• WHAT IS EXPECTED: Restate exactly the lines of the entries below, beginning with the first and ending with the line that holds "except Exception: pass". Pictures are not copied.

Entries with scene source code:
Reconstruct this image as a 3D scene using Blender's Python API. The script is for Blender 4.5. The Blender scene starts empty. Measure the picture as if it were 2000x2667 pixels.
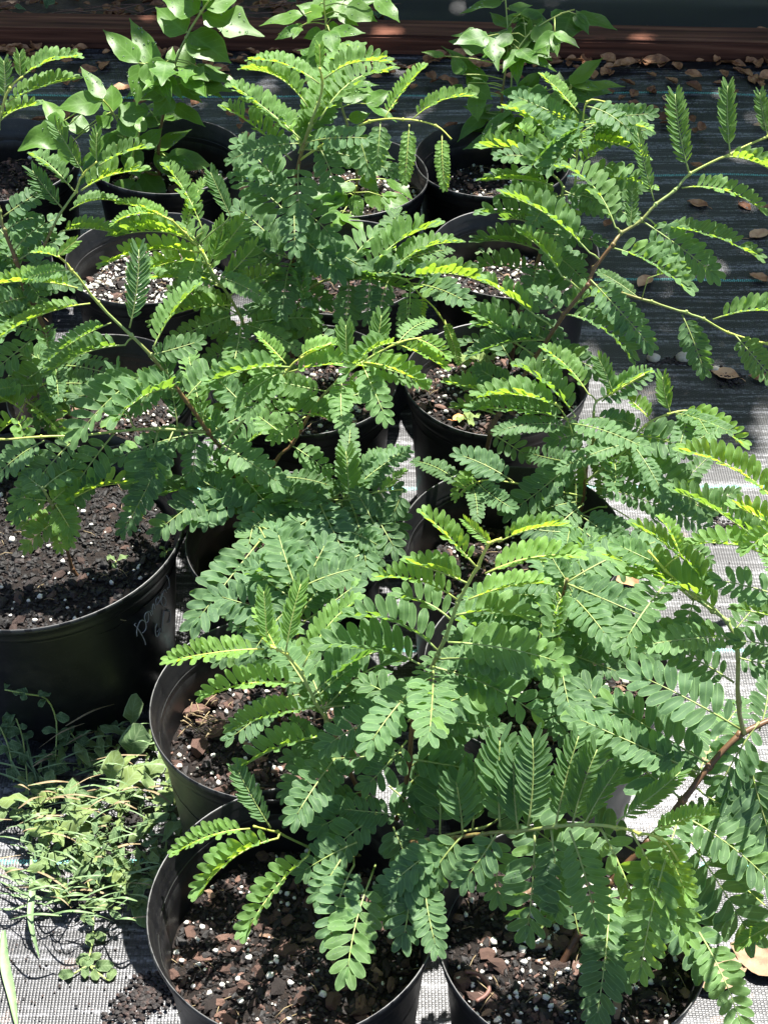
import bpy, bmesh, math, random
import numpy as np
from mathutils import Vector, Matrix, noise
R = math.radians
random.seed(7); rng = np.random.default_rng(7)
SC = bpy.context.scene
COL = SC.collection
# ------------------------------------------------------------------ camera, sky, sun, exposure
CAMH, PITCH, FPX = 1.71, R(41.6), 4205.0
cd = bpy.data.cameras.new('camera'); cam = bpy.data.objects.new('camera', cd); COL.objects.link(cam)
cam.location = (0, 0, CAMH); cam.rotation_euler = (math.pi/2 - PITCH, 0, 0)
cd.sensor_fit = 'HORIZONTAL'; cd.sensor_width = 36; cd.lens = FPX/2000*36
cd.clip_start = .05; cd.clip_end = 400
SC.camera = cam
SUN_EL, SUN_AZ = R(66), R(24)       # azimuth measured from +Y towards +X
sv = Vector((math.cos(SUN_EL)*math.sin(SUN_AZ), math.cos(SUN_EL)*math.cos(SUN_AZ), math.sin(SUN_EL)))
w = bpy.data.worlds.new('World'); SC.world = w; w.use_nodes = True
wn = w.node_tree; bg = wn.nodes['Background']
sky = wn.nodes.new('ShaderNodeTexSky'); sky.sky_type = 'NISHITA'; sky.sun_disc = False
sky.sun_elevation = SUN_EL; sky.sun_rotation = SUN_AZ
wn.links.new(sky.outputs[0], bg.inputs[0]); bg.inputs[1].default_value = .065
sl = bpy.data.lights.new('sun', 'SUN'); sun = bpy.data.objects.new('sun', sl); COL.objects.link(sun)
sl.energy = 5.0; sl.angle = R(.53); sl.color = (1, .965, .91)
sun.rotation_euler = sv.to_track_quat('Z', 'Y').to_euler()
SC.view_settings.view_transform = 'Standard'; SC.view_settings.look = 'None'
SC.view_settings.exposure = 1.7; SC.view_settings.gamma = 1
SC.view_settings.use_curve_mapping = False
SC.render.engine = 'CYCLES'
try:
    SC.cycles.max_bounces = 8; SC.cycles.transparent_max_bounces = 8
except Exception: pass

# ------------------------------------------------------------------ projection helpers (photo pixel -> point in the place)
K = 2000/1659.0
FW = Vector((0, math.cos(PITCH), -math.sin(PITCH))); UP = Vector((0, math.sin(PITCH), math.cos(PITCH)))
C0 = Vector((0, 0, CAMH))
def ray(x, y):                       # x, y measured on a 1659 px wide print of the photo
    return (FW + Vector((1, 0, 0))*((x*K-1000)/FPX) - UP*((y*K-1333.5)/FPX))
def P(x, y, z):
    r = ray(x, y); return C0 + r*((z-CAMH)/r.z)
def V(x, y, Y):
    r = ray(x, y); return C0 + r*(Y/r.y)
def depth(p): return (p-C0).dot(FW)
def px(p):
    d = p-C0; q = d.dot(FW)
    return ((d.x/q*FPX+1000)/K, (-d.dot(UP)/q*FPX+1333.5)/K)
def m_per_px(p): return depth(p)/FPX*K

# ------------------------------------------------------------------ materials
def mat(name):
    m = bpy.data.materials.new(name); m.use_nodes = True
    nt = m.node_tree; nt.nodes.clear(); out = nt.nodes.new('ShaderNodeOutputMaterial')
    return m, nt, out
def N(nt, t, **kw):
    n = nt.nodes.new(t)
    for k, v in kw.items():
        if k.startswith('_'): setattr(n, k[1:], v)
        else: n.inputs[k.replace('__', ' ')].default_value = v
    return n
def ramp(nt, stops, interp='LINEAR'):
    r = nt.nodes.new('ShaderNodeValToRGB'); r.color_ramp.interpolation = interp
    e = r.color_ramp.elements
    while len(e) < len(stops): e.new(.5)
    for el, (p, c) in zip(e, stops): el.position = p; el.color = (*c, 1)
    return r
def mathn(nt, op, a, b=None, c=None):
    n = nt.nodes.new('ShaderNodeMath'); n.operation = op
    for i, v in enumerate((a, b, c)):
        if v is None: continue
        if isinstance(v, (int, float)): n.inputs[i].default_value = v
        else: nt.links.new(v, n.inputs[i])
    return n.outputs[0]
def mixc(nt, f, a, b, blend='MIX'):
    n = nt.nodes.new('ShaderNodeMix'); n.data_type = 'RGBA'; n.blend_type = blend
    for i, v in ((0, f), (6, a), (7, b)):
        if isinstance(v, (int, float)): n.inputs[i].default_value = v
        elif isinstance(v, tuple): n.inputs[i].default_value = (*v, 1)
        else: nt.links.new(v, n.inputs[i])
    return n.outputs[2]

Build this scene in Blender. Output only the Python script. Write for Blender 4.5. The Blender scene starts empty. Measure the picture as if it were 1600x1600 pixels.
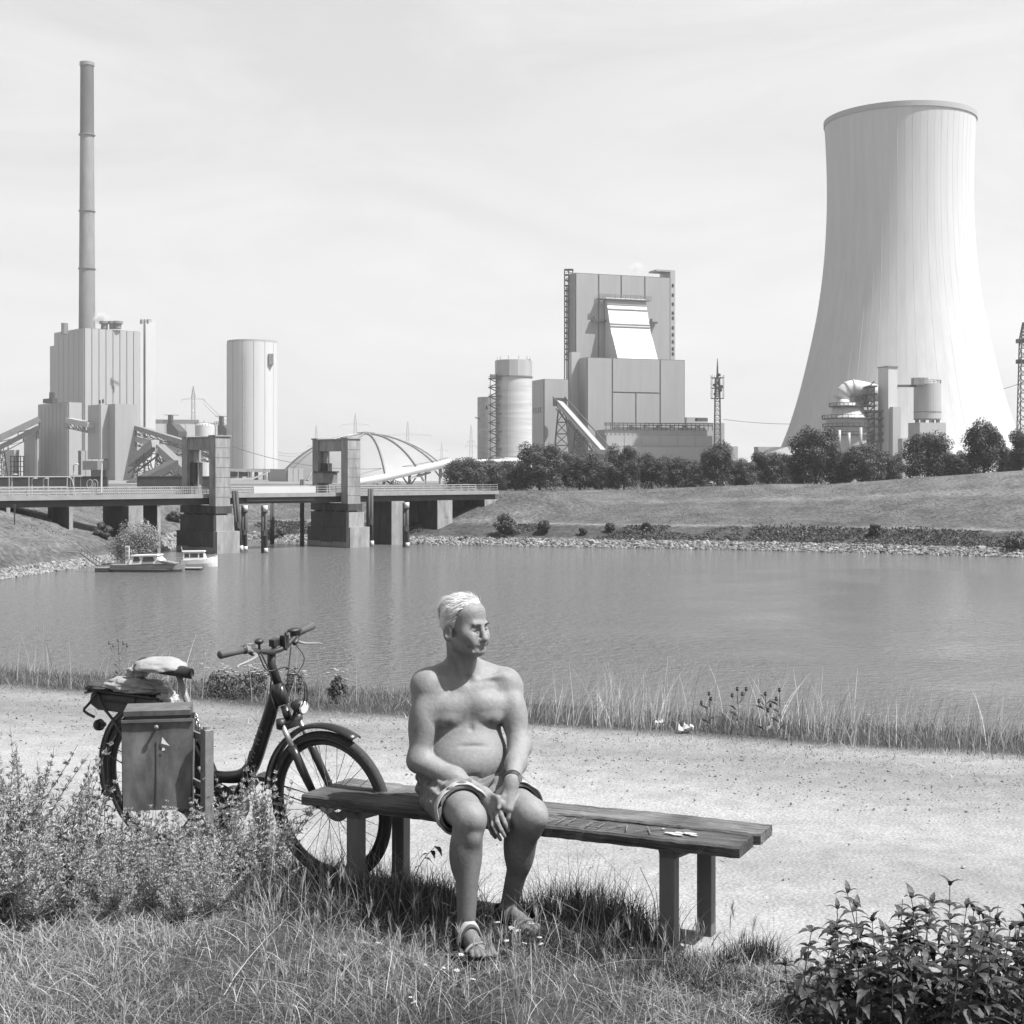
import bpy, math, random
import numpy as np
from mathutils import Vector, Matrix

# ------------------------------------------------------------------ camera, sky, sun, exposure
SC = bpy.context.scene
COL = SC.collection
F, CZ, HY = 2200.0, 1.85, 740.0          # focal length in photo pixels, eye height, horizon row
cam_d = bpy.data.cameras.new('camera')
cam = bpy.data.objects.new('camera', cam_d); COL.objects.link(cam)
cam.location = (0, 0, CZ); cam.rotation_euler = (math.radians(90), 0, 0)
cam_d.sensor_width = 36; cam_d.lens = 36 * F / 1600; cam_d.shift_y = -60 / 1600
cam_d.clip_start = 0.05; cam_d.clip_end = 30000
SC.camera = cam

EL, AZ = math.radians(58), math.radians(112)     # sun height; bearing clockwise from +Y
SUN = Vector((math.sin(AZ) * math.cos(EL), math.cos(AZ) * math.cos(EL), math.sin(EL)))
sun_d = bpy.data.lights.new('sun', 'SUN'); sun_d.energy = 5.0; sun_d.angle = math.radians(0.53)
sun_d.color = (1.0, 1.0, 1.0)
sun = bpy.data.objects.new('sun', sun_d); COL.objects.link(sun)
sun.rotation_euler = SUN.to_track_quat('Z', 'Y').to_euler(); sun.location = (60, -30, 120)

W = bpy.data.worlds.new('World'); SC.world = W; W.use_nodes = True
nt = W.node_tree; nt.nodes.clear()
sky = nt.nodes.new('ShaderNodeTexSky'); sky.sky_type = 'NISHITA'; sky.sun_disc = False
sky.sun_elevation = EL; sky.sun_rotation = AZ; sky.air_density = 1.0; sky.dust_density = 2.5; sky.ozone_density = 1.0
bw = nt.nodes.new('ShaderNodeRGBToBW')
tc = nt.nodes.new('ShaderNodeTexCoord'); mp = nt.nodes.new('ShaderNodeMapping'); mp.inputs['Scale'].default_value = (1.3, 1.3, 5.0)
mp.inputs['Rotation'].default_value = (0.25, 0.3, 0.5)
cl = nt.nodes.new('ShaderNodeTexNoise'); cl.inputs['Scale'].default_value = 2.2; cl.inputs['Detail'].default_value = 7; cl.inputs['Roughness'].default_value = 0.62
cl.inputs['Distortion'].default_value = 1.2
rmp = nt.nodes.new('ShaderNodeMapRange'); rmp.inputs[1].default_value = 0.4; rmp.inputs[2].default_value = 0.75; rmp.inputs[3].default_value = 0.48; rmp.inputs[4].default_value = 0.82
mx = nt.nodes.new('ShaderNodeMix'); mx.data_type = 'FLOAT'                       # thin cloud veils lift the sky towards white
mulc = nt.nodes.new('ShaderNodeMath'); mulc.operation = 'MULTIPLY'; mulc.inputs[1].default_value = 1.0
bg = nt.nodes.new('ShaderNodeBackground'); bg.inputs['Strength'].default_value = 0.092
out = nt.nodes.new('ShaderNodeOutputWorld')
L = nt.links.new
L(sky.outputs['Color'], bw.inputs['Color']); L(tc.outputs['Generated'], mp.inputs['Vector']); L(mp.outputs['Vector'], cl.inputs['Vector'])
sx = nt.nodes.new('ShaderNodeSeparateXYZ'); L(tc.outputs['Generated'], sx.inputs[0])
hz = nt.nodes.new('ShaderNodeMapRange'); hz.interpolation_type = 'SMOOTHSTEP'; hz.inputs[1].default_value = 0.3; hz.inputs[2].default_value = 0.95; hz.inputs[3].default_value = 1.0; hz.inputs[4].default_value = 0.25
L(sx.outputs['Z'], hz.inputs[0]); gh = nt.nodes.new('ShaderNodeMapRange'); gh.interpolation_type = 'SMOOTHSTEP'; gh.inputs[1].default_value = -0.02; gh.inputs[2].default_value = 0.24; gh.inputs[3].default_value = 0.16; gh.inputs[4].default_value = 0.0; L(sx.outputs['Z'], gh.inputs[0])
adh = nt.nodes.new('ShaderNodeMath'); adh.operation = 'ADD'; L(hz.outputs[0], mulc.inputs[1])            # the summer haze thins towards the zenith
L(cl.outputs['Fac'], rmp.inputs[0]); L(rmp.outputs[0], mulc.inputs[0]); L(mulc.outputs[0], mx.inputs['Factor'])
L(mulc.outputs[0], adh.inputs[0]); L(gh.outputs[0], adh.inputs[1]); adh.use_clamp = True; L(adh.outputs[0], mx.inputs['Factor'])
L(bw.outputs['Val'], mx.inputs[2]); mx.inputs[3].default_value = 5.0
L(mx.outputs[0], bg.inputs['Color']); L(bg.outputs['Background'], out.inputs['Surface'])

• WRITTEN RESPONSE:
Reconstruct this image as a 3D scene using Blender's Python API. The script is for Blender 4.5. The Blender scene starts empty. Measure the picture as if it were 2000x2667 pixels.
import bpy, bmesh, math, random
import numpy as np
from mathutils import Vector, Matrix, noise
R = math.radians
random.seed(7); rng = np.random.default_rng(7)
SC = bpy.context.scene
COL = SC.collection
# ------------------------------------------------------------------ camera, sky, sun, exposure
CAMH, PITCH, FPX = 1.71, R(41.6), 4205.0
cd = bpy.data.cameras.new('camera'); cam = bpy.data.objects.new('camera', cd); COL.objects.link(cam)
cam.location = (0, 0, CAMH); cam.rotation_euler = (math.pi/2 - PITCH, 0, 0)
cd.sensor_fit = 'HORIZONTAL'; cd.sensor_width = 36; cd.lens = FPX/2000*36
cd.clip_start = .05; cd.clip_end = 400
SC.camera = cam
SUN_EL, SUN_AZ = R(66), R(24)       # azimuth measured from +Y towards +X
sv = Vector((math.cos(SUN_EL)*math.sin(SUN_AZ), math.cos(SUN_EL)*math.cos(SUN_AZ), math.sin(SUN_EL)))
w = bpy.data.worlds.new('World'); SC.world = w; w.use_nodes = True
wn = w.node_tree; bg = wn.nodes['Background']
sky = wn.nodes.new('ShaderNodeTexSky'); sky.sky_type = 'NISHITA'; sky.sun_disc = False
sky.sun_elevation = SUN_EL; sky.sun_rotation = SUN_AZ
wn.links.new(sky.outputs[0], bg.inputs[0]); bg.inputs[1].default_value = .065
sl = bpy.data.lights.new('sun', 'SUN'); sun = bpy.data.objects.new('sun', sl); COL.objects.link(sun)
sl.energy = 5.0; sl.angle = R(.53); sl.color = (1, .965, .91)
sun.rotation_euler = sv.to_track_quat('Z', 'Y').to_euler()
SC.view_settings.view_transform = 'Standard'; SC.view_settings.look = 'None'
SC.view_settings.exposure = 1.7; SC.view_settings.gamma = 1
SC.view_settings.use_curve_mapping = False
SC.render.engine = 'CYCLES'
try:
    SC.cycles.max_bounces = 8; SC.cycles.transparent_max_bounces = 8
except Exception: pass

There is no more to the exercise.